__Task goal__
From the first line of the data through the line containing "sew('seam_stitch', st2, path, .0031, jeans, .0003, 0)", return each line exactly.
'''
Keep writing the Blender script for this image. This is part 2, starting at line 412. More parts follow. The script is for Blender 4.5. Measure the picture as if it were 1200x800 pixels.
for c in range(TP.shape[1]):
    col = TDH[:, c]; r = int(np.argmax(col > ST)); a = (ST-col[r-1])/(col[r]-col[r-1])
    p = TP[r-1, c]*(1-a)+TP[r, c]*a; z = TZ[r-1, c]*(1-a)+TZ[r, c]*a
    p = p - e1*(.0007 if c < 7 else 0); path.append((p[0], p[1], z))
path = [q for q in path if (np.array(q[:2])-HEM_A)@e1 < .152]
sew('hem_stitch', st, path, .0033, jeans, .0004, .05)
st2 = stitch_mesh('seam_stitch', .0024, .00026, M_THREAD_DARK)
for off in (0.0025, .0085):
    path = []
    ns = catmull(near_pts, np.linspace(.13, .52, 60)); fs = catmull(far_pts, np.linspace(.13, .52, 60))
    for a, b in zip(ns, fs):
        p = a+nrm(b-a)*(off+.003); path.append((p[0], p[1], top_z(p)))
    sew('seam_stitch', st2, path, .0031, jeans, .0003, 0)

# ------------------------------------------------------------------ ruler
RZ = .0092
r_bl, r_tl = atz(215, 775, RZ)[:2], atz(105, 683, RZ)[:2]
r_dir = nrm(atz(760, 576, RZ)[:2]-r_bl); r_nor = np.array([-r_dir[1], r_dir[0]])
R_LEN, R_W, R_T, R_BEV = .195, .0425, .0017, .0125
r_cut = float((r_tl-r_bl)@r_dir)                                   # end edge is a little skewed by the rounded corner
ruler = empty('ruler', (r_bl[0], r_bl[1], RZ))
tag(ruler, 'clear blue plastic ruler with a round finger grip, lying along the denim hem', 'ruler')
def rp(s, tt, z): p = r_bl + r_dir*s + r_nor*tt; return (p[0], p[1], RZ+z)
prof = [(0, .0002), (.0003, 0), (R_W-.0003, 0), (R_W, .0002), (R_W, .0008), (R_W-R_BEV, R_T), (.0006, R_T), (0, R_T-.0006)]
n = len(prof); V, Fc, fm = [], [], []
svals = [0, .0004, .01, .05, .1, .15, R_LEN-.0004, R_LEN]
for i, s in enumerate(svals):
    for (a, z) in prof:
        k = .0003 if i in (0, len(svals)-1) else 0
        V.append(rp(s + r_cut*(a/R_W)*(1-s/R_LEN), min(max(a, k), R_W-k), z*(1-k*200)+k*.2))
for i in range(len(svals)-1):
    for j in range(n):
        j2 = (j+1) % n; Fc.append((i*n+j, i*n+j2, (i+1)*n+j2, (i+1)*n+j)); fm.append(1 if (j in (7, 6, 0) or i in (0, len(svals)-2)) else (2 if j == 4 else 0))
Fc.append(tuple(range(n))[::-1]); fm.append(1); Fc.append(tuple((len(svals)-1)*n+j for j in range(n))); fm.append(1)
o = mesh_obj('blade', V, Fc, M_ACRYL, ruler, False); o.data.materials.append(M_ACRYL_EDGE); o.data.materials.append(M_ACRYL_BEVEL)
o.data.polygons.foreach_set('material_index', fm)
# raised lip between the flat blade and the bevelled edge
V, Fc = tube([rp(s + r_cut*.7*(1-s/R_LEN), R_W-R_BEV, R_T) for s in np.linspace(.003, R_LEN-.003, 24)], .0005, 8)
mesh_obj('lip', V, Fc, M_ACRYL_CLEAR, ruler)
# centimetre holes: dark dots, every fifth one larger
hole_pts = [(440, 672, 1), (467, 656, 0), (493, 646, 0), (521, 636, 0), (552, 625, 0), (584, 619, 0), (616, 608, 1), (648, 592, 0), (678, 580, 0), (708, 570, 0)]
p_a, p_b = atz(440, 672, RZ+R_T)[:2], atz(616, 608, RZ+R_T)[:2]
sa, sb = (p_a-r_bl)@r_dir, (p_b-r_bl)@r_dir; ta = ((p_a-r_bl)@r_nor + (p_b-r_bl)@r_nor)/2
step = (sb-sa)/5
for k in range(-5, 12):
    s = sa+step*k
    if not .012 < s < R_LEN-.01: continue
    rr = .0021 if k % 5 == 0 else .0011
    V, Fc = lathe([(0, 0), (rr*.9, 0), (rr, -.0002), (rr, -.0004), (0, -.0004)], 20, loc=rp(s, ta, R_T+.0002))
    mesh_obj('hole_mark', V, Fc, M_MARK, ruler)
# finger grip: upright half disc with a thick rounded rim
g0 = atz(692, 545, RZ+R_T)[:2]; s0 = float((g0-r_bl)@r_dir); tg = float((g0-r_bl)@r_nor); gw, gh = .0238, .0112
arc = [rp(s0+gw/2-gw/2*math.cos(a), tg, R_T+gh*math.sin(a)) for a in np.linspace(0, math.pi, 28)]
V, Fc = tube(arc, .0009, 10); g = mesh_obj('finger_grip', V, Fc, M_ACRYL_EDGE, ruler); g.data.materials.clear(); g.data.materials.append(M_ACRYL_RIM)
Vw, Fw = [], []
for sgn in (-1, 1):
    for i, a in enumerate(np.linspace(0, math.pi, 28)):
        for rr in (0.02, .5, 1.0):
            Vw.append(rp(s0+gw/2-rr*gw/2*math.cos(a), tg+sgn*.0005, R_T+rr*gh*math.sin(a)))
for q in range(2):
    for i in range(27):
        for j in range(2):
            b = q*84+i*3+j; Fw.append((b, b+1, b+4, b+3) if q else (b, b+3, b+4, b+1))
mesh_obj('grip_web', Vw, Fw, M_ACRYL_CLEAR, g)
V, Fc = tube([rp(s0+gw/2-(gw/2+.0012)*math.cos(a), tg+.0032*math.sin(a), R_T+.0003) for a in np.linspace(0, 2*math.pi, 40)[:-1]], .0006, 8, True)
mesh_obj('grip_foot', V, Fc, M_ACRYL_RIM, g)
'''
__Output__
Keep writing the Blender script for this image. This is part 2, starting at line 412. More parts follow. The script is for Blender 4.5. Measure the picture as if it were 1200x800 pixels.
for c in range(TP.shape[1]):
    col = TDH[:, c]; r = int(np.argmax(col > ST)); a = (ST-col[r-1])/(col[r]-col[r-1])
    p = TP[r-1, c]*(1-a)+TP[r, c]*a; z = TZ[r-1, c]*(1-a)+TZ[r, c]*a
    p = p - e1*(.0007 if c < 7 else 0); path.append((p[0], p[1], z))
path = [q for q in path if (np.array(q[:2])-HEM_A)@e1 < .152]
sew('hem_stitch', st, path, .0033, jeans, .0004, .05)
st2 = stitch_mesh('seam_stitch', .0024, .00026, M_THREAD_DARK)
for off in (0.0025, .0085):
    path = []
    ns = catmull(near_pts, np.linspace(.13, .52, 60)); fs = catmull(far_pts, np.linspace(.13, .52, 60))
    for a, b in zip(ns, fs):
        p = a+nrm(b-a)*(off+.003); path.append((p[0], p[1], top_z(p)))
    sew('seam_stitch', st2, path, .0031, jeans, .0003, 0)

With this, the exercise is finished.